## Working data
....
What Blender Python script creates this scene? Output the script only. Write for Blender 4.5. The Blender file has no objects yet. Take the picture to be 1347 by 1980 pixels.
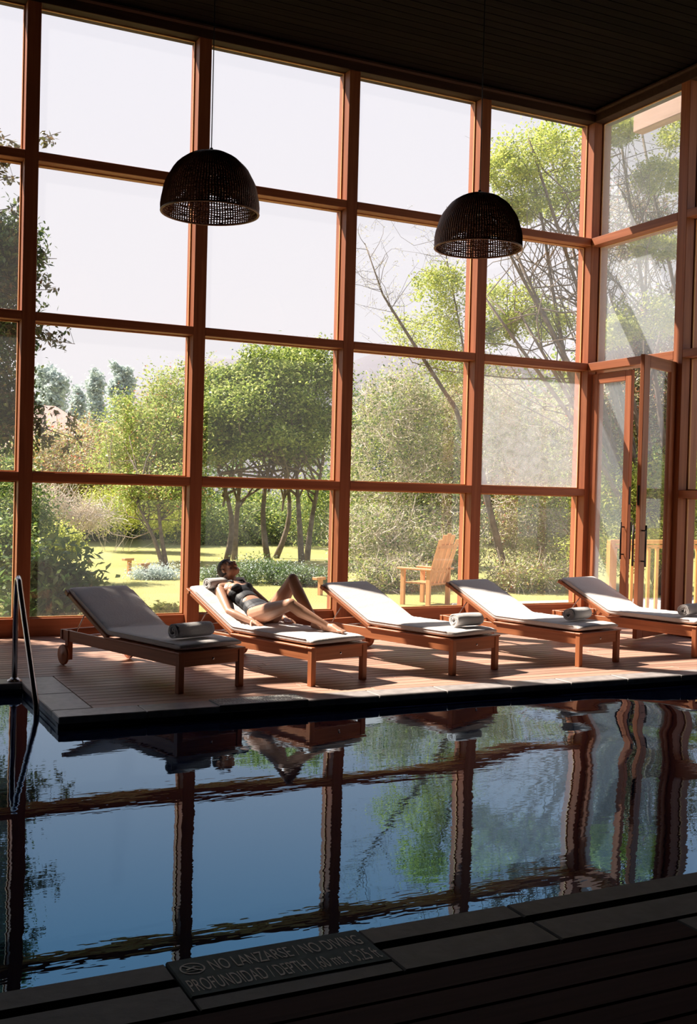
import bpy, math, random
import numpy as np
from math import sin, cos, pi, radians, sqrt, atan2
from mathutils import Vector, Matrix
random.seed(7); RNG = np.random.default_rng(11)
S = bpy.context.scene; COL = S.collection

# ------------------------------------------------------------------ camera
F_PX, PITCH, YAW, ROLL = 2121.505, -0.017765, 0.4602007, 0.0254614
CAM = np.array([-2.065059, -11.396620, 1.56])
def cam_axes():
    p, yw, r = PITCH, YAW, ROLL
    f = np.array([sin(yw)*cos(p), cos(yw)*cos(p), sin(p)])
    rt = np.array([cos(yw), -sin(yw), 0.]); up = np.cross(rt, f)
    return rt*cos(r)+up*sin(r), -rt*sin(r)+up*cos(r), f
CR, CU, CF = cam_axes()
cam = bpy.data.cameras.new('camera'); camo = bpy.data.objects.new('camera', cam); COL.objects.link(camo)
cam.sensor_fit = 'HORIZONTAL'; cam.sensor_width = 36.0; cam.lens = F_PX*36.0/1347.0
cam.clip_start = 0.05; cam.clip_end = 2000
camo.matrix_world = Matrix(((CR[0], CU[0], -CF[0], CAM[0]), (CR[1], CU[1], -CF[1], CAM[1]), (CR[2], CU[2], -CF[2], CAM[2]), (0, 0, 0, 1)))
S.camera = camo

# ------------------------------------------------------------------ world, sun, exposure
S.view_settings.view_transform = 'Standard'; S.view_settings.look = 'None'
S.view_settings.exposure = 0.0; S.view_settings.gamma = 1.0; S.view_settings.use_curve_mapping = False
w = bpy.data.worlds.new('sky'); S.world = w; w.use_nodes = True
nt = w.node_tree; nt.nodes.clear()
out = nt.nodes.new('ShaderNodeOutputWorld'); bg = nt.nodes.new('ShaderNodeBackground')
tc = nt.nodes.new('ShaderNodeTexCoord'); sp = nt.nodes.new('ShaderNodeSeparateXYZ'); rp = nt.nodes.new('ShaderNodeValToRGB')
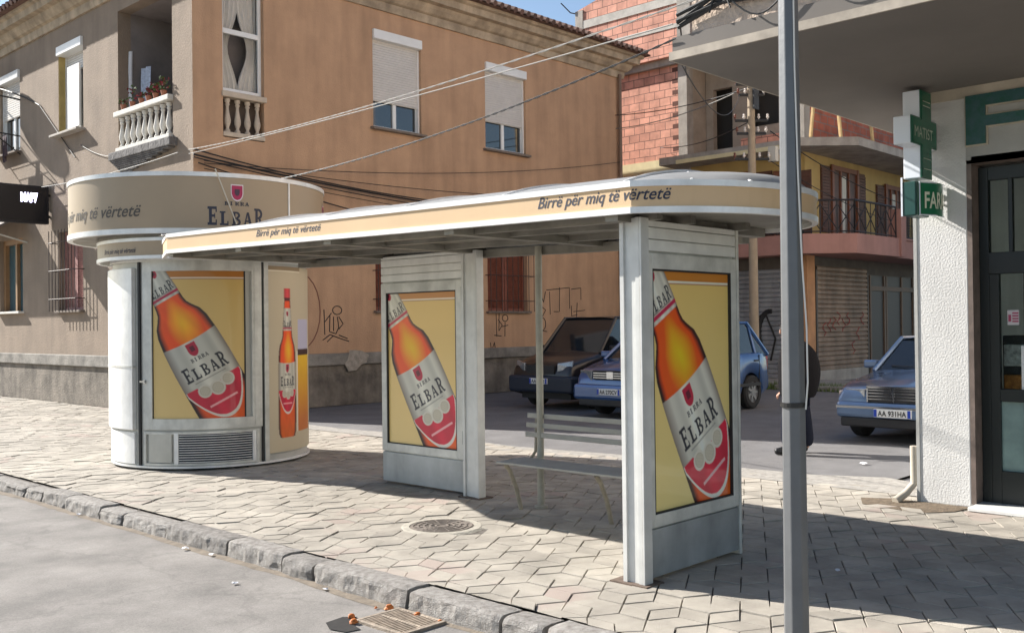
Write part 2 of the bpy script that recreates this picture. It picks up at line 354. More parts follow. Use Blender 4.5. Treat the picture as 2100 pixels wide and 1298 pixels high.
....
## Stated task
Repeat the listing above exactly, with no pictures.

## Task solution
What Blender Python script creates this scene? Output the script only. Write for Blender 4.5. The Blender file has no objects yet. Take the picture to be 1347 by 1980 pixels.
import bpy, math, random
import numpy as np
from math import sin, cos, pi, radians, sqrt, atan2
from mathutils import Vector, Matrix
random.seed(7); RNG = np.random.default_rng(11)
S = bpy.context.scene; COL = S.collection

# ------------------------------------------------------------------ camera
F_PX, PITCH, YAW, ROLL = 2121.505, -0.017765, 0.4602007, 0.0254614
CAM = np.array([-2.065059, -11.396620, 1.56])
def cam_axes():
    p, yw, r = PITCH, YAW, ROLL
    f = np.array([sin(yw)*cos(p), cos(yw)*cos(p), sin(p)])
    rt = np.array([cos(yw), -sin(yw), 0.]); up = np.cross(rt, f)
    return rt*cos(r)+up*sin(r), -rt*sin(r)+up*cos(r), f
CR, CU, CF = cam_axes()
cam = bpy.data.cameras.new('camera'); camo = bpy.data.objects.new('camera', cam); COL.objects.link(camo)
cam.sensor_fit = 'HORIZONTAL'; cam.sensor_width = 36.0; cam.lens = F_PX*36.0/1347.0
cam.clip_start = 0.05; cam.clip_end = 2000
camo.matrix_world = Matrix(((CR[0], CU[0], -CF[0], CAM[0]), (CR[1], CU[1], -CF[1], CAM[1]), (CR[2], CU[2], -CF[2], CAM[2]), (0, 0, 0, 1)))
S.camera = camo

# ------------------------------------------------------------------ world, sun, exposure
S.view_settings.view_transform = 'Standard'; S.view_settings.look = 'None'
S.view_settings.exposure = 0.0; S.view_settings.gamma = 1.0; S.view_settings.use_curve_mapping = False
w = bpy.data.worlds.new('sky'); S.world = w; w.use_nodes = True
nt = w.node_tree; nt.nodes.clear()
out = nt.nodes.new('ShaderNodeOutputWorld'); bg = nt.nodes.new('ShaderNodeBackground')
tc = nt.nodes.new('ShaderNodeTexCoord'); sp = nt.nodes.new('ShaderNodeSeparateXYZ'); rp = nt.nodes.new('ShaderNodeValToRGB')
Write part 2 of the bpy script that recreates this picture. It picks up at line 354. More parts follow. Use Blender 4.5. Treat the picture as 2100 pixels wide and 1298 pixels high.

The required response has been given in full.